■ GIVEN PROBLEM
Read the data and repeat it in full, exactly.

Data listing:

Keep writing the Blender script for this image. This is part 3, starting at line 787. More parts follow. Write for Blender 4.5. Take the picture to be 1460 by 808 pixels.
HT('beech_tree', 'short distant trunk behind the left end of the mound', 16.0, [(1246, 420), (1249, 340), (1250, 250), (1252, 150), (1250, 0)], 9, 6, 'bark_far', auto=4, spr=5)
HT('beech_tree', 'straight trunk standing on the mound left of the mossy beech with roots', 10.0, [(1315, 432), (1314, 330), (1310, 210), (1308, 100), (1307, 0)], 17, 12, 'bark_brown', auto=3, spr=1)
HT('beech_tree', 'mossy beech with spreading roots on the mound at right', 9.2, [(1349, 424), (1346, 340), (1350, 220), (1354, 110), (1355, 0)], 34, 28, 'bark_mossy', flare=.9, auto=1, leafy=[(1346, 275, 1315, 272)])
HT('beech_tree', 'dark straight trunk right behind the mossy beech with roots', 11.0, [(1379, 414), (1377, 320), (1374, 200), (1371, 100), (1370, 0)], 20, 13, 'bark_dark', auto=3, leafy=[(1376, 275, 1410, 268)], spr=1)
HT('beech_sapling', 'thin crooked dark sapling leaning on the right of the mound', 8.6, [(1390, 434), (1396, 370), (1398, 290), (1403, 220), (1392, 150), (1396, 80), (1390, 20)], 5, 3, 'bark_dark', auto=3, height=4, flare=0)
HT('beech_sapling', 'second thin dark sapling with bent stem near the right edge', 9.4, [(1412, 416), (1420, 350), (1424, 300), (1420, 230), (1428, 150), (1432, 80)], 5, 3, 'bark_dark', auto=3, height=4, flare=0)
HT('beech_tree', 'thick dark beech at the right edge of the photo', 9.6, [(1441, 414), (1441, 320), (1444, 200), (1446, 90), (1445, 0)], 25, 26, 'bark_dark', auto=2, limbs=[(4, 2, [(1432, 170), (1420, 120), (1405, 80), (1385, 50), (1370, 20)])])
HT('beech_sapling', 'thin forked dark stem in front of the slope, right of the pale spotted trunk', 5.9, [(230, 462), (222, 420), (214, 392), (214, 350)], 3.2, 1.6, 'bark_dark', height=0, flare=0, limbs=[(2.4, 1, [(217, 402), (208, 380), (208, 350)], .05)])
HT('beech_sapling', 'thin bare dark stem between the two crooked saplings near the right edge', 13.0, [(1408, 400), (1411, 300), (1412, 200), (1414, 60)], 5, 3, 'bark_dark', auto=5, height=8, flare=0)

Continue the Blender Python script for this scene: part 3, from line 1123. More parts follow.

■ EXERCISE RESPONSE
Keep writing the Blender script for this image. This is part 3, starting at line 787. More parts follow. Write for Blender 4.5. Take the picture to be 1460 by 808 pixels.
HT('beech_tree', 'short distant trunk behind the left end of the mound', 16.0, [(1246, 420), (1249, 340), (1250, 250), (1252, 150), (1250, 0)], 9, 6, 'bark_far', auto=4, spr=5)
HT('beech_tree', 'straight trunk standing on the mound left of the mossy beech with roots', 10.0, [(1315, 432), (1314, 330), (1310, 210), (1308, 100), (1307, 0)], 17, 12, 'bark_brown', auto=3, spr=1)
HT('beech_tree', 'mossy beech with spreading roots on the mound at right', 9.2, [(1349, 424), (1346, 340), (1350, 220), (1354, 110), (1355, 0)], 34, 28, 'bark_mossy', flare=.9, auto=1, leafy=[(1346, 275, 1315, 272)])
HT('beech_tree', 'dark straight trunk right behind the mossy beech with roots', 11.0, [(1379, 414), (1377, 320), (1374, 200), (1371, 100), (1370, 0)], 20, 13, 'bark_dark', auto=3, leafy=[(1376, 275, 1410, 268)], spr=1)
HT('beech_sapling', 'thin crooked dark sapling leaning on the right of the mound', 8.6, [(1390, 434), (1396, 370), (1398, 290), (1403, 220), (1392, 150), (1396, 80), (1390, 20)], 5, 3, 'bark_dark', auto=3, height=4, flare=0)
HT('beech_sapling', 'second thin dark sapling with bent stem near the right edge', 9.4, [(1412, 416), (1420, 350), (1424, 300), (1420, 230), (1428, 150), (1432, 80)], 5, 3, 'bark_dark', auto=3, height=4, flare=0)
HT('beech_tree', 'thick dark beech at the right edge of the photo', 9.6, [(1441, 414), (1441, 320), (1444, 200), (1446, 90), (1445, 0)], 25, 26, 'bark_dark', auto=2, limbs=[(4, 2, [(1432, 170), (1420, 120), (1405, 80), (1385, 50), (1370, 20)])])
HT('beech_sapling', 'thin forked dark stem in front of the slope, right of the pale spotted trunk', 5.9, [(230, 462), (222, 420), (214, 392), (214, 350)], 3.2, 1.6, 'bark_dark', height=0, flare=0, limbs=[(2.4, 1, [(217, 402), (208, 380), (208, 350)], .05)])
HT('beech_sapling', 'thin bare dark stem between the two crooked saplings near the right edge', 13.0, [(1408, 400), (1411, 300), (1412, 200), (1414, 60)], 5, 3, 'bark_dark', auto=5, height=8, flare=0)

Continue the Blender Python script for this scene: part 3, from line 1123. More parts follow.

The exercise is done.